I laboratori fotografici che FSOA ha organizzato in Sicilia a fine 2021 sono stati un efficace strumento di inclusione. Vi hanno partecipato i ragazzi ospiti del SAI MSNA di Vittoria e le studentesse e gli studenti di una classe quinta dell’Istituto “G. Mazzini”. Il fotografo Vincenzo Russo racconta come si sono svolti e cosa “ha ricevuto” da questa esperienza
C’è una foto che tra tutte, racconta Vincenzo Russo, ricorda e rappresenta l’esperienza vissuta con i ragazzi di Vittoria, in Sicilia, seguiti da Fare Sistema. È uno scatto che immortala le loro mani assieme a quelle degli alunni della quinta CS dell’Istituto “G. Mazzini”, sormontate dai raggi del sole siciliano. “Le immagini parlano molto più delle parole”, dice Vincenzo, per questo quella è la sintesi perfetta del laboratorio di fotografia che lo ha visto come insegnante.
Il corso si è svolto tra novembre e dicembre scorsi, grazie al sostegno dell’Unione Buddhista Italiana, per quattro venerdì di seguito. Le lezioni erano itineranti: per le strade del centro cittadino a scoprire e ritrarre i luoghi e le architetture di interesse storico. Un’occasione per conoscere meglio la cittadina certo, ma soprattutto per mettere in gioco anche altro. I ragazzi ospiti del SAI MSNA hanno vissuto questi incontri accanto agli studenti del posto. Tutti assieme a vivere la medesima esperienza. Nota Vincenzo: “Secondo me i ragazzi stranieri in quelle due, tre ore di laboratorio mettevano veramente da parte i loro problemi e si sentivano allo stesso livello dei loro coetanei siciliani, non erano parte secondaria del progetto, ma cuore pulsante del racconto. All’inizio ci sono stati un po’ di diffidenza e un po’ di imbarazzo, ma sono stati superati presto”. Come si svolgevano queste lezioni? “Io cercavo di spiegare loro quel che so della mia professione, cedevo anche la mia macchina fotografica. L’atmosfera era allegra. A fine incontri già chiedevano cosa avremmo fatto il venerdì successivo. Si percepiva che avevano tanta voglia di esserci”.

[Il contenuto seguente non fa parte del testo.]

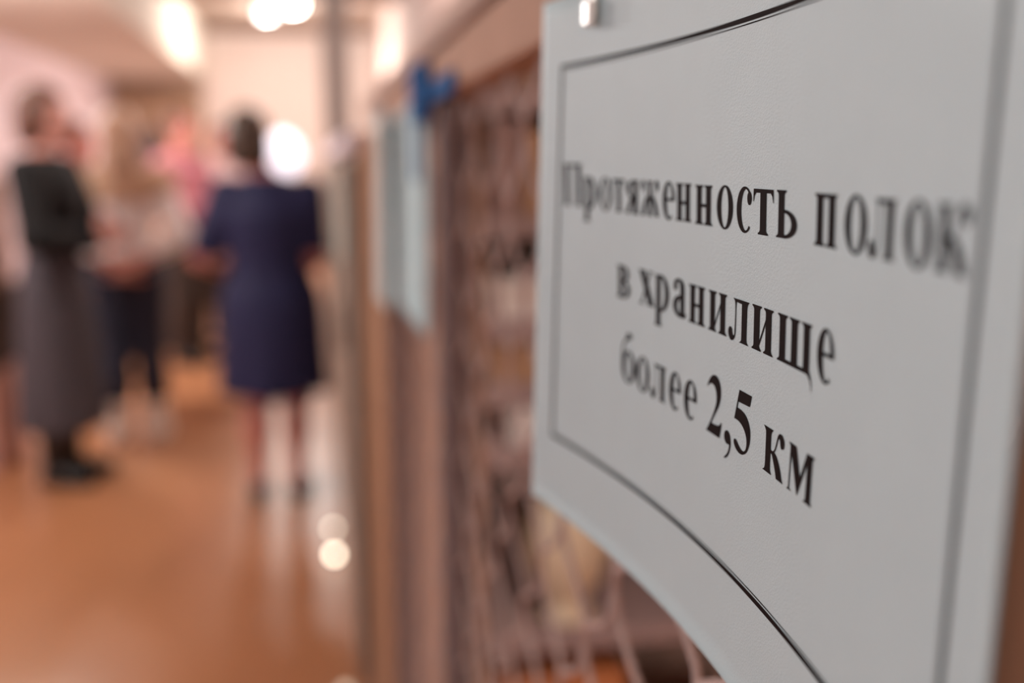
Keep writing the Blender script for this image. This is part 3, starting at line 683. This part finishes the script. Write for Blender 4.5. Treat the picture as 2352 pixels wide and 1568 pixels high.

L’obiettivo della macchina fotografica è stato un efficace strumento di inclusione. Attraverso la fotografia “siamo riusciti a conciliare culture e modi di fare diversi. Mi dicevano gli operatori del SAI che è difficile veder sorridere questi ragazzi, chissà quante storie dolorose nascondono i loro occhi, e invece ce l’abbiamo fatta. Abbiamo condiviso con loro ore di spensieratezza, e io sono stato contento di vederli felici con poco. Quando nelle pause ci sedevamo, ciascuno raccontava della propria vita, del modo in cui sono arrivati in Italia, dei loro sforzi economici per aiutare le famiglie lontane”. Il rapporto con i giovani di Vittoria com’è stato? “Ottimo. Un esempio: le ragazze della classe quinta CS hanno organizzato una sorpresa: sono andate al centro SAI e hanno portato un albero di Natale che hanno anche addobbato. Poi quando alla fine dei laboratori abbiamo allestito una mostra delle foto scattate durante le lezioni, in molti sono venuti ad aiutarmi, non me lo aspettavo. Erano tutti fieri del lavoro svolto”. Tu cosa hai “ricevuto” da questa esperienza? “Mi ha fatto tornare con i piedi per terra: ci sono realtà che noi nemmeno pensiamo possano esistere”.